**SHORT EXERCISE:**
Skip the pictures. Set down, word for word, the lines from the start of the material up to and including the line with "girder(4, CX[1] +".

**SUPPLIED MATERIAL:**

##########

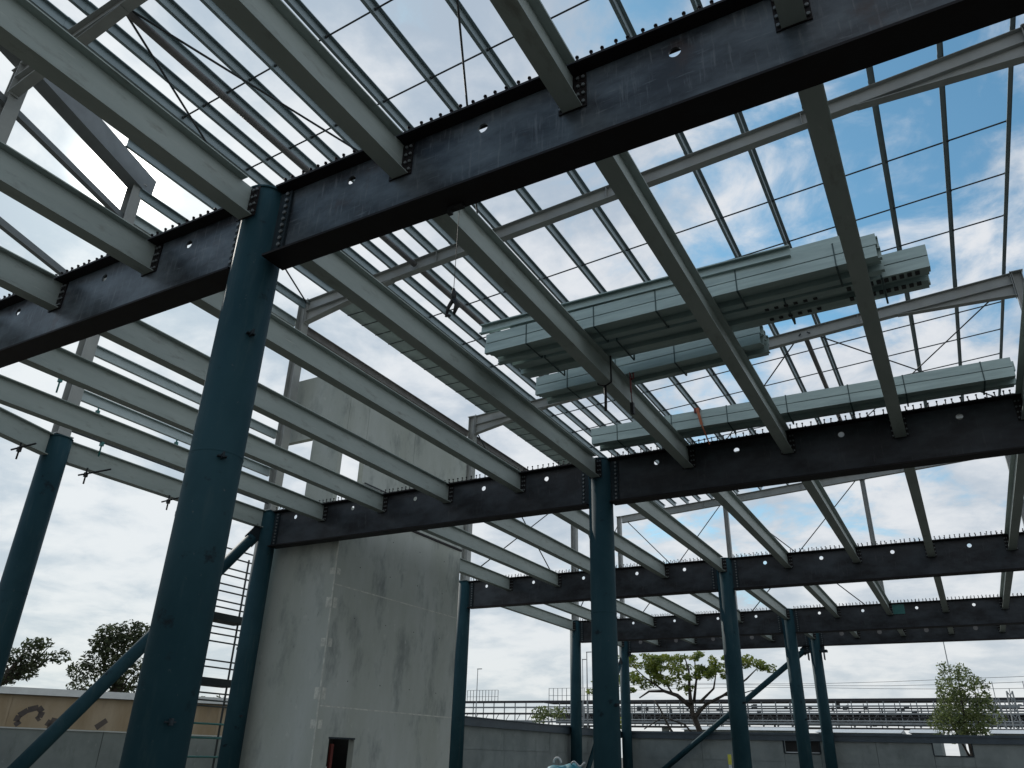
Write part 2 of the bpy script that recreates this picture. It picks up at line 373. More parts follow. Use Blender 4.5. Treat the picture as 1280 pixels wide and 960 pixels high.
girder(0, CX[1] + g, CX[2] - g, 'huge black girder crossing the top, right of the nearest teal column')
girder(1, CX[0] + g, CX[1] - g, 'second black girder, part left of the central column above the concrete core')
girder(1, CX[1] + g, CX[2] - g, 'second black girder, part right of the central column under the purlin bundle')
girder(2, CX[0] + g, CX[1] - g, 'third black girder, part left of the column by the leafy tree')
girder(2, CX[1] + g, CX[2] - g, 'third black girder, part right of the column by the leafy tree')
girder(3, CX[0] + g, CX[1] - g, 'fourth black girder, left part behind the central column')
girder(3, CX[1] + g, CX[2] - g, 'fourth black girder, right part with the green patch at one beam')
girder(4, CX[0] + g, CX[1] - g, 'lowest rear black girder, left part above the leafy tree', 6.22)
girder(4, CX[1] + g, CX[2] - g, 'lowest rear black girder, right part above the lattice viaduct', 6.22)

BZ0, BZ1, BW = 6.49, 6.885, 0.18                  # floor beams
def floor_beam(x, y0, y1, label, bolts_far=False, bolts_near=False, mat='beam'):
    L = y1 - y0; H = BZ1 - BZ0
    t = thing('floor_beam', label, 'beam', (x, (y0 + y1) / 2, BZ0), 0, 'grey floor beams between the black girders')
    obj('web', cached(('bw', round(L, 3)), lambda: MB().box((0, 0, 0), (0.012, L, H - 0.026)).mesh('web', 'beam')), t, (0, 0, H / 2))
    # the flanges are coped short of the girder flange at the top
    obj('top_flange', cached(('bt', round(L, 3)), lambda: MB().box((0, 0, 0), (BW, L - 0.29, 0.013)).mesh('top_flange', 'beam')), t, (0, 0, H - 0.0065))
    obj('bottom_flange', cached(('bb', round(L, 3)), lambda: MB().box((0, 0, 0), (BW, L, 0.013)).mesh('bottom_flange', 'beam')), t, (0, 0, 0.0065))
    for s in (-1, 1):
        ep = obj('end_plate', boxmesh('end_plate', (0.26, 0.012, H - 0.02), 'girder_flange'), t, (0.0, s * (L / 2 - 0.006), H / 2 - 0.02))
        if s > 0:
            pts = [(xx, -0.006, -0.14 + 0.093 * k) for xx in (-0.108, 0.108) for k in range(4)] + [(xx, -0.006, -0.14 + 0.093 * k) for xx in (-0.06, 0.06) for k in range(4)]
            obj('bolt_row', cached('bb_far', lambda: bolt_set('bolt_row', pts, (0, -1, 0), 0.0155, 0.02)), ep, kind='stuff')
    return t
BAY = ['over the camera to the nearest girder', 'between first and second black girders', 'between second and third black girders', 'between third and fourth black girders', 'between fourth and last black girders']
def pos_phrase(i):
    if i == 0: return 'on the middle column line'
    return '%s %s of the middle columns' % (ORD[abs(i)], 'left' if i < 0 else 'right')
wt = 0.012
for bay, (y0, y1) in enumerate([(-4.6, GY[0]), (GY[0], GY[1]), (GY[1], GY[2]), (GY[2], GY[3]), (GY[3], GY[4])]):
    for i in range(-5, 6):
        x = beam_x(i)
        a, b = y0 + wt, y1 - wt
        if i in (-5, 5, 0):
            a, b = y0 + COL_D / 2 + 0.004, y1 - COL_D / 2 - 0.004
        if i == -5 and bay in (0, 1, 2): continue       # edge beams are built apart
        if bay == 0:
            if i < -4: continue
        if i > 4: continue
        floor_beam(x, a, b, 'grey floor beam %s, %s' % (BAY[bay], pos_phrase(i)))
# edge beams on the left side
def edge_beam(p0, p1, label):
    p0 = Vector(p0); p1 = Vector(p1); d = p1 - p0; L = d.length; H = BZ1 - BZ0 + 0.03
    t = thing('edge_beam', label, 'beam', ((p0 + p1) / 2)[:], math.atan2(-d.x, d.y), 'grey edge beams on the left side')
    obj('web', MB().box((0, 0, 0), (0.012, L, H - 0.03)).mesh('web', 'beam'), t, (0, 0, H / 2))
    for n_, z in (('top_flange', H - 0.0075), ('bottom_flange', 0.0075)):
        obj(n_, MB().box((0, 0, 0), (BW, L, 0.015)).mesh(n_, 'beam'), t, (0, 0, z))
edge_beam((CX[0], 7.80 + g, BZ0 - 0.02), (CX[0], GY[1] - g, BZ0 - 0.02), 'grey edge beam from the far left column to the column by the concrete core')
sk = Vector((math.sin(R(-16)), math.cos(R(-16)), 0))
edge_beam(Vector((CX[0], 7.80, BZ0 - 0.02)) - sk * 8.5, Vector((CX[0], 7.80, BZ0 - 0.02)) - sk * g, 'grey edge beam angling in from the left frame edge to the far left column')

# diagonal braces of the frame
def brace(p0, p1, label, rad=0.135, gusset=True):
    p0 = Vector(p0); p1 = Vector(p1)
    t = thing('diagonal_brace', label, 'brace', p0[:], 0, 'teal tube braces between columns')
    obj('tube', MB().tube([Vector((0, 0, 0)), p1 - p0], rad, 24).mesh('tube', 'column'), t)
    if gusset:
        d = (p1 - p0).normalized(); q = d.to_track_quat('X', 'Z').to_matrix()
        for c in (p1 - p0 + d * 0.12, -d * 0.12):
            obj('gusset_plate', MB().box(c, (0.5, 0.02, 0.34), q).mesh('gusset_plate', 'plate'), t)
brace((CX[0], 8.25, 0.55), (CX[0], 12.95, 6.15), 'slanting teal brace rising from lower left past the nearest column')
brace((-13.9, GY[4], 0.35), (-6.05, GY[4], 6.05), 'slanting teal brace behind the tree, rising right to the rear column head', 0.12)
brace((CX[0], 32.3, 0.5), (CX[0], 36.8, 5.6), 'thin dark brace in the side bay just left of the central column', 0.10)

# bracket head on the rear column
hd = thing('column_bracket', 'dark steel bracket seat at the head of the rear column', 'bracket', (CX[1], GY[4], 5.8))
obj('seat', MB().box((0, 0, 0.2), (0.95, 0.34, 0.09)).mesh('seat', 'plate'), hd)
for sx in (-1, 1):
    obj('web_plate', MB().box((sx * 0.33, 0, 0.0), (0.03, 0.3, 0.32)).mesh('web_plate', 'plate'), hd)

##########

**EXERCISE ANSWER:**
Write part 2 of the bpy script that recreates this picture. It picks up at line 373. More parts follow. Use Blender 4.5. Treat the picture as 1280 pixels wide and 960 pixels high.
girder(0, CX[1] + g, CX[2] - g, 'huge black girder crossing the top, right of the nearest teal column')
girder(1, CX[0] + g, CX[1] - g, 'second black girder, part left of the central column above the concrete core')
girder(1, CX[1] + g, CX[2] - g, 'second black girder, part right of the central column under the purlin bundle')
girder(2, CX[0] + g, CX[1] - g, 'third black girder, part left of the column by the leafy tree')
girder(2, CX[1] + g, CX[2] - g, 'third black girder, part right of the column by the leafy tree')
girder(3, CX[0] + g, CX[1] - g, 'fourth black girder, left part behind the central column')
girder(3, CX[1] + g, CX[2] - g, 'fourth black girder, right part with the green patch at one beam')
girder(4, CX[0] + g, CX[1] - g, 'lowest rear black girder, left part above the leafy tree', 6.22)
girder(4, CX[1] + g, CX[2] - g, 'lowest rear black girder, right part above the lattice viaduct', 6.22)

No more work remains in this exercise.